§ **Directive**
The data below should be printed in full, exactly, and without any of its images.
==== Material provided ====
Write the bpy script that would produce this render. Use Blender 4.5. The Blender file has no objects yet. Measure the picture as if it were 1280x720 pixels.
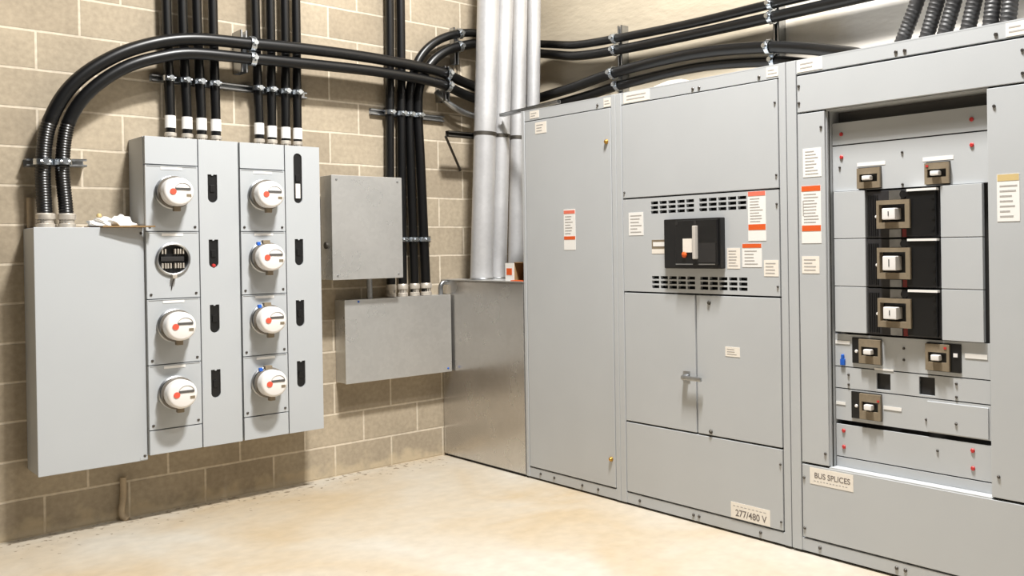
import bpy, bmesh, math, random
from mathutils import Vector, Matrix
random.seed(7)
PI = math.pi
SC = bpy.context.scene
COL = SC.collection

# ------------------------------------------------------------------ materials
def lin(c):
    return tuple(((v / 255.0) / 12.92 if v / 255.0 <= 0.04045 else ((v / 255.0 + 0.055) / 1.055) ** 2.4) for v in c) + (1.0,)

def mat(name, rgb, rough=0.5, metal=0.0, noise=0.0, nscale=8.0, bump=0.0, bscale=60.0, spec=0.5, stretch=None):
    m = bpy.data.materials.new(name); m.use_nodes = True
    nt = m.node_tree; N = nt.nodes; L = nt.links
    b = N['Principled BSDF']
    b.inputs['Base Color'].default_value = lin(rgb)
    b.inputs['Roughness'].default_value = rough
    b.inputs['Metallic'].default_value = metal
    b.inputs['Specular IOR Level'].default_value = spec
    geo = N.new('ShaderNodeNewGeometry')
    vec = geo.outputs['Position']
    if stretch:
        mp = N.new('ShaderNodeMapping'); mp.inputs['Scale'].default_value = stretch
        L.new(vec, mp.inputs['Vector']); vec = mp.outputs['Vector']
    if noise:
        t = N.new('ShaderNodeTexNoise'); t.inputs['Scale'].default_value = nscale; t.inputs['Detail'].default_value = 5
        L.new(vec, t.inputs['Vector'])
        r = N.new('ShaderNodeMapRange'); r.inputs['From Min'].default_value = .25; r.inputs['From Max'].default_value = .75
        r.inputs['To Min'].default_value = 1 - noise; r.inputs['To Max'].default_value = 1 + noise
        L.new(t.outputs['Fac'], r.inputs['Value'])
        x = N.new('ShaderNodeMix'); x.data_type = 'RGBA'; x.blend_type = 'MULTIPLY'; x.inputs[0].default_value = 1
        x.inputs[6].default_value = lin(rgb); L.new(r.outputs[0], x.inputs[7])
        L.new(x.outputs[2], b.inputs['Base Color'])
        if metal:
            rr = N.new('ShaderNodeMapRange'); rr.inputs['From Min'].default_value = .3; rr.inputs['From Max'].default_value = .7
            rr.inputs['To Min'].default_value = rough - .04; rr.inputs['To Max'].default_value = rough + .06
            L.new(t.outputs['Fac'], rr.inputs['Value']); L.new(rr.outputs[0], b.inputs['Roughness'])
    if bump:
        t2 = N.new('ShaderNodeTexNoise'); t2.inputs['Scale'].default_value = bscale; t2.inputs['Detail'].default_value = 4
        L.new(vec, t2.inputs['Vector'])
        bp = N.new('ShaderNodeBump'); bp.inputs['Strength'].default_value = bump; bp.inputs['Distance'].default_value = .01
        L.new(t2.outputs['Fac'], bp.inputs['Height']); L.new(bp.outputs['Normal'], b.inputs['Normal'])
    return m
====
§ **Complete response**
Write the bpy script that would produce this render. Use Blender 4.5. The Blender file has no objects yet. Measure the picture as if it were 1280x720 pixels.
import bpy, bmesh, math, random
from mathutils import Vector, Matrix
random.seed(7)
PI = math.pi
SC = bpy.context.scene
COL = SC.collection

# ------------------------------------------------------------------ materials
def lin(c):
    return tuple(((v / 255.0) / 12.92 if v / 255.0 <= 0.04045 else ((v / 255.0 + 0.055) / 1.055) ** 2.4) for v in c) + (1.0,)

def mat(name, rgb, rough=0.5, metal=0.0, noise=0.0, nscale=8.0, bump=0.0, bscale=60.0, spec=0.5, stretch=None):
    m = bpy.data.materials.new(name); m.use_nodes = True
    nt = m.node_tree; N = nt.nodes; L = nt.links
    b = N['Principled BSDF']
    b.inputs['Base Color'].default_value = lin(rgb)
    b.inputs['Roughness'].default_value = rough
    b.inputs['Metallic'].default_value = metal
    b.inputs['Specular IOR Level'].default_value = spec
    geo = N.new('ShaderNodeNewGeometry')
    vec = geo.outputs['Position']
    if stretch:
        mp = N.new('ShaderNodeMapping'); mp.inputs['Scale'].default_value = stretch
        L.new(vec, mp.inputs['Vector']); vec = mp.outputs['Vector']
    if noise:
        t = N.new('ShaderNodeTexNoise'); t.inputs['Scale'].default_value = nscale; t.inputs['Detail'].default_value = 5
        L.new(vec, t.inputs['Vector'])
        r = N.new('ShaderNodeMapRange'); r.inputs['From Min'].default_value = .25; r.inputs['From Max'].default_value = .75
        r.inputs['To Min'].default_value = 1 - noise; r.inputs['To Max'].default_value = 1 + noise
        L.new(t.outputs['Fac'], r.inputs['Value'])
        x = N.new('ShaderNodeMix'); x.data_type = 'RGBA'; x.blend_type = 'MULTIPLY'; x.inputs[0].default_value = 1
        x.inputs[6].default_value = lin(rgb); L.new(r.outputs[0], x.inputs[7])
        L.new(x.outputs[2], b.inputs['Base Color'])
        if metal:
            rr = N.new('ShaderNodeMapRange'); rr.inputs['From Min'].default_value = .3; rr.inputs['From Max'].default_value = .7
            rr.inputs['To Min'].default_value = rough - .04; rr.inputs['To Max'].default_value = rough + .06
            L.new(t.outputs['Fac'], rr.inputs['Value']); L.new(rr.outputs[0], b.inputs['Roughness'])
    if bump:
        t2 = N.new('ShaderNodeTexNoise'); t2.inputs['Scale'].default_value = bscale; t2.inputs['Detail'].default_value = 4
        L.new(vec, t2.inputs['Vector'])
        bp = N.new('ShaderNodeBump'); bp.inputs['Strength'].default_value = bump; bp.inputs['Distance'].default_value = .01
        L.new(t2.outputs['Fac'], bp.inputs['Height']); L.new(bp.outputs['Normal'], b.inputs['Normal'])
    return m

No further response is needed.